Set problem: Copy the lines of the data below exactly, starting at the first and stopping after the line that contains "D = bpy.data"; include no pictures.

________________________________________

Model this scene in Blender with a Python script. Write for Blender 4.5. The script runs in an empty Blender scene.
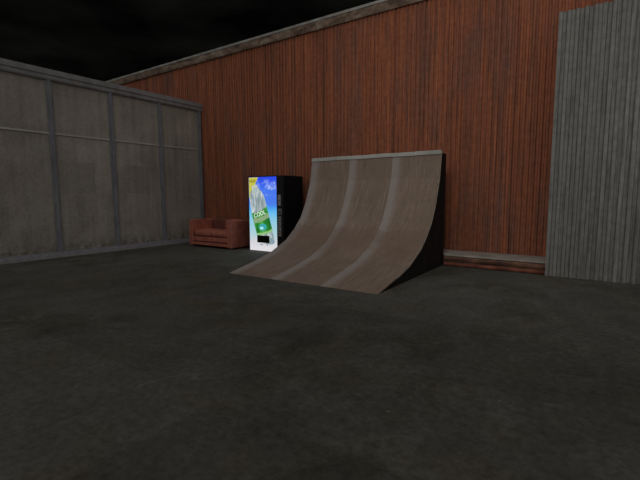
import bpy, bmesh, math, random
from mathutils import Vector, Matrix
random.seed(7)
C = bpy.context.scene.collection
D = bpy.data

# ------------------------------------------------------------------ materials
class NT:
    def __init__(s, name):
        s.m = D.materials.new(name); s.m.use_nodes = True
        s.t = s.m.node_tree; s.n = s.t.nodes; s.b = s.n['Principled BSDF']
        s.tc = s.n.new('ShaderNodeTexCoord')
    def link(s, a, b): s.t.links.new(a, b)
    def mapping(s, scale=(1, 1, 1), loc=(0, 0, 0)):
        m = s.n.new('ShaderNodeMapping'); s.link(s.tc.outputs['Object'], m.inputs[0])
        m.inputs['Scale'].default_value = scale; m.inputs['Location'].default_value = loc
        return m.outputs[0]
    def noise(s, scale=1, detail=4, rough=.55, vec=None, dist=0):
        x = s.n.new('ShaderNodeTexNoise'); x.inputs['Scale'].default_value = scale
        x.inputs['Detail'].default_value = detail; x.inputs['Roughness'].default_value = rough
        x.inputs['Distortion'].default_value = dist
        s.link(vec if vec is not None else s.tc.outputs['Object'], x.inputs['Vector'])
        return x.outputs['Fac']
    def ramp(s, fac, stops):
        r = s.n.new('ShaderNodeValToRGB'); e = r.color_ramp.elements
        while len(e) > 1: e.remove(e[-1])
        for i, (p, c) in enumerate(stops):
            k = e[0] if i == 0 else e.new(p)
            k.position = p
            k.color = (c, c, c, 1) if isinstance(c, (int, float)) else (*c, 1)
        s.link(fac, r.inputs[0]); return r.outputs[0]
    def mix(s, fac, a, b, mode='MIX'):
        x = s.n.new('ShaderNodeMix'); x.data_type = 'RGBA'; x.blend_type = mode
        for sock, v in ((x.inputs[0], fac), (x.inputs[6], a), (x.inputs[7], b)):
            if isinstance(v, (int, float)): sock.default_value = v
            elif isinstance(v, tuple): sock.default_value = (*v, 1)
            else: s.link(v, sock)
        return x.outputs[2]
    def math(s, op, a, b=0.0, clamp=False):
        x = s.n.new('ShaderNodeMath'); x.operation = op; x.use_clamp = clamp
        for sock, v in ((x.inputs[0], a), (x.inputs[1], b)):
            if isinstance(v, (int, float)): sock.default_value = v
            else: s.link(v, sock)
        return x.outputs[0]
    def sep(s, vec=None):
        x = s.n.new('ShaderNodeSeparateXYZ'); s.link(vec if vec is not None else s.tc.outputs['Object'], x.inputs[0])
        return x.outputs
    def done(s, col, rough=.8, bump=None, bs=.3, bd=.01, metal=0, spec=.3):
        if isinstance(col, tuple): s.b.inputs['Base Color'].default_value = (*col, 1)
        else: s.link(col, s.b.inputs['Base Color'])
        s.b.inputs['Roughness'].default_value = rough
        s.b.inputs['Metallic'].default_value = metal
        s.b.inputs['Specular IOR Level'].default_value = spec
        if bump is not None:
            bn = s.n.new('ShaderNodeBump'); bn.inputs['Strength'].default_value = bs
            bn.inputs['Distance'].default_value = bd
            s.link(bump, bn.inputs['Height']); s.link(bn.outputs[0], s.b.inputs['Normal'])
        return s.m

def c8(r, g, b):                       # sRGB 8 bit -> linear
    f = lambda v: (v/255/12.92) if v/255 <= .04045 else ((v/255+.055)/1.055)**2.4
    return (f(r), f(g), f(b))

def noisy(name, a, b, scale=6, rough=.8, metal=0, stretch=(1, 1, 1), bs=.2, spec=.3, lo=.35, hi=.65):
    k = NT(name); f = k.noise(scale, 5, .6, k.mapping(stretch))
    return k.done(k.ramp(f, [(lo, a), (hi, b)]), rough, f, bs, .005, metal, spec)

def emis(name, col, strength=1.0):
    k = NT(name); k.b.inputs['Base Color'].default_value = (.01, .01, .01, 1)
    k.b.inputs['Roughness'].default_value = .5
    if isinstance(col, tuple): k.b.inputs['Emission Color'].default_value = (*col, 1)
    k.b.inputs['Emission Strength'].default_value = strength
    return k.m

def mat_ground():
    k = NT('stained_concrete')
    big = k.noise(.55, 5, .6, k.mapping((1, 1, 1)), .6)
    mid = k.noise(2.2, 9, .72, k.mapping((1, .8, 1), (3, 1, 0)), .4)
    fine = k.noise(17, 8, .78)
    base = k.ramp(mid, [(.3, G_DARK), (.5, G_MID), (.7, G_LITE)])
    base = k.mix(k.ramp(big, [(.4, 0.0), (.62, .75)]), base, G_COOL)
    warm = k.noise(1.3, 3, .5, k.mapping((1, 1, 1), (9, 4, 2)))
    base = k.mix(k.ramp(warm, [(.55, 0.0), (.75, .6)]), base, G_WARM)
    # poured slabs: each square of the yard is a touch lighter or darker
    v = k.n.new('ShaderNodeTexBrick'); k.link(k.mapping((1, 1, 1), (.4, .7, 0)), v.inputs['Vector'])
    v.inputs['Scale'].default_value = 1; v.inputs['Brick Width'].default_value = 1.7
    v.inputs['Row Height'].default_value = 1.25; v.inputs['Mortar Size'].default_value = .006
    v.inputs['Mortar Smooth'].default_value = 1
    v.inputs['Color1'].default_value = (.85, .85, .85, 1); v.inputs['Color2'].default_value = (1.12, 1.12, 1.12, 1)
    v.inputs['Mortar'].default_value = (.86, .86, .86, 1)
    base = k.mix(.9, base, v.outputs['Color'], 'MULTIPLY')
    base = k.mix(1.0, base, k.ramp(fine, [(.32, .6), (.68, 1.42)]), 'MULTIPLY')
    # hairline cracks
    w = k.n.new('ShaderNodeTexVoronoi'); w.feature = 'DISTANCE_TO_EDGE'; w.inputs['Scale'].default_value = .45
    wm = k.n.new('ShaderNodeMapping'); k.link(k.tc.outputs['Object'], wm.inputs[0])
    nz = k.n.new('ShaderNodeTexNoise'); nz.inputs['Scale'].default_value = 2.5; nz.inputs['Detail'].default_value = 6
    k.link(k.tc.outputs['Object'], nz.inputs['Vector'])
    va = k.n.new('ShaderNodeVectorMath'); va.operation = 'ADD'
    k.link(wm.outputs[0], va.inputs[0]); k.link(nz.outputs['Color'], va.inputs[1]); k.link(va.outputs[0], w.inputs['Vector'])
    crk = k.ramp(w.outputs['Distance'], [(0, .5), (.006, 0.0)])
    crk = k.math('MULTIPLY', crk, k.ramp(k.noise(.9, 2), [(.5, 0.0), (.62, 1.0)]))
    base = k.mix(crk, base, c8(120, 118, 110))
    # chips and grit
    g = k.n.new('ShaderNodeTexVoronoi'); g.inputs['Scale'].default_value = 3.2; k.link(k.tc.outputs['Object'], g.inputs['Vector'])
    base = k.mix(k.ramp(g.outputs['Distance'], [(.02, .45), (.045, 0.0)]), base, c8(150, 146, 134))
    return k.done(base, .85, fine, .25, .006, 0, .2)

def mat_corrugated(name, cols, streak, pitch, rib_mix=.5, patch=None, rough=.75):
    k = NT(name)
    s1 = k.noise(1, 6, .65, k.mapping((9, 9, .28)))
    s2 = k.noise(1, 5, .6, k.mapping((26, 26, .9), (4, 2, 7)))
    base = k.ramp(s1, [(.3, cols[0]), (.5, cols[1]), (.68, cols[2])])
    x = k.sep()[0]
    rib = k.math('FLOOR', k.math('DIVIDE', x, pitch))
    wn = k.n.new('ShaderNodeTexWhiteNoise'); wn.noise_dimensions = '1D'; k.link(rib, wn.inputs['W'])
    base = k.mix(rib_mix, base, k.ramp(wn.outputs['Value'], [(0, cols[0]), (.45, cols[1]), (1, cols[2])]))
    if patch:
        p = k.noise(1, 4, .6, k.mapping((2.2, 2.2, .5), (8, 0, 3)))
        base = k.mix(k.ramp(p, [(.5, 0.0), (.68, .7)]), base, patch)
    base = k.mix(k.ramp(s2, [(.36, .75), (.5, 0.0)]), base, streak)
    f = k.noise(9, 6, .7)
    base = k.mix(1.0, base, k.ramp(f, [(.3, .75), (.7, 1.22)]), 'MULTIPLY')
    return k.done(base, rough, f, .2, .004, 0, .25)

# ------------------------------------------------------------------ mesh help
def mesh_obj(name, bm, mat, parent=None, smooth=False, bevel=0, seg=2):
    bmesh.ops.recalc_face_normals(bm, faces=bm.faces)
    me = D.meshes.new(name); bm.to_mesh(me); bm.free()
    o = D.objects.new(name, me); C.objects.link(o)
    if mat: me.materials.append(mat)
    if parent is not None: o.parent = parent
    if smooth:
        for p in me.polygons: p.use_smooth = True
    if bevel:
        b = o.modifiers.new('bevel', 'BEVEL'); b.width = bevel; b.segments = seg; b.limit_method = 'ANGLE'
    return o

def box(bm, x0, x1, y0, y1, z0, z1):
    v = [bm.verts.new((x, y, z)) for z in (z0, z1) for (x, y) in ((x0, y0), (x1, y0), (x1, y1), (x0, y1))]
    for f in ((0, 3, 2, 1), (4, 5, 6, 7), (0, 1, 5, 4), (1, 2, 6, 5), (2, 3, 7, 6), (3, 0, 4, 7)):
        bm.faces.new([v[i] for i in f])
    return bm

def boxes(*bs):
    bm = bmesh.new()
    for b in bs: box(bm, *b)
    return bm

def prism(pts, axis, a, b, bm=None):
    """closed outline pts (2-D) swept between a and b along axis 'x', 'y' or 'z'"""
    bm = bm or bmesh.new()
    f = {'x': lambda p, t: (t, p[0], p[1]), 'y': lambda p, t: (p[0], t, p[1]), 'z': lambda p, t: (p[0], p[1], t)}[axis]
    A = [bm.verts.new(f(p, a)) for p in pts]; B = [bm.verts.new(f(p, b)) for p in pts]
    n = len(pts)
    bm.faces.new(A); bm.faces.new(B[::-1])
    for i in range(n): bm.faces.new((A[i], A[(i+1) % n], B[(i+1) % n], B[i]))
    return bm

def corrugated(x0, x1, yf, yb, z0, z1, pitch, depth, bm=None, jitter=0):
    """ribbed sheet: trapezoid ribs on the front face yf, flat back at yb (yb > yf)"""
    bm = bm or bmesh.new(); xs = []
    x = x0
    while x < x1 - 1e-6:
        d = depth*(1 + random.uniform(-jitter, jitter)); s = random.uniform(-jitter, jitter)*.12
        for t, y in ((0, 0), (.38+s, 0), (.5+s, d), (.88, d)):
            if x + t*pitch < x1: xs.append((x + t*pitch, yf + y))
        x += pitch
    xs.append((x1, yf))
    rows = [[bm.verts.new((px, py, z)) for px, py in xs] for z in (z0, z1)]
    back = [[bm.verts.new((px, yb, z)) for px, py in xs] for z in (z0, z1)]
    for i in range(len(xs)-1):
        bm.faces.new((rows[0][i], rows[0][i+1], rows[1][i+1], rows[1][i]))
        bm.faces.new((back[0][i+1], back[0][i], back[1][i], back[1][i+1]))
        bm.faces.new((rows[1][i], rows[1][i+1], back[1][i+1], back[1][i]))
        bm.faces.new((rows[0][i+1], rows[0][i], back[0][i], back[0][i+1]))
    for e in (0, -1): bm.faces.new((rows[0][e], rows[1][e], back[1][e], back[0][e]))
    return bm

def pillow(x0, x1, y0, y1, z0, z1, puff=.02, n=8):
    """soft cushion: rounded box whose faces swell towards their middle"""
    bm = bmesh.new(); bmesh.ops.create_cube(bm, size=2)
    bmesh.ops.subdivide_edges(bm, edges=bm.edges, cuts=n, use_grid_fill=True)
    cx, cy, cz = (x0+x1)/2, (y0+y1)/2, (z0+z1)/2; h = ((x1-x0)/2, (y1-y0)/2, (z1-z0)/2)
    r = min(h)*.55
    for v in bm.verts:
        q = []
        for i in range(3): q.append(v.co[i]*h[i])
        inner = [max(-(h[i]-r), min(h[i]-r, q[i])) for i in range(3)]
        d = Vector(q) - Vector(inner)
        p = Vector(inner) + (d.normalized()*r if d.length > 1e-6 else Vector((0, 0, 0)))
        w = [1-abs(v.co[i])**2 for i in range(3)]
        for i in range(3):
            a, b = [j for j in range(3) if j != i]
            if abs(v.co[i]) > .999: p[i] += puff*w[a]*w[b]*(1 if v.co[i] > 0 else -1)
        v.co = p + Vector((cx, cy, cz))
    return bm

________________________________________

Result below:
Model this scene in Blender with a Python script. Write for Blender 4.5. The script runs in an empty Blender scene.
import bpy, bmesh, math, random
from mathutils import Vector, Matrix
random.seed(7)
C = bpy.context.scene.collection
D = bpy.data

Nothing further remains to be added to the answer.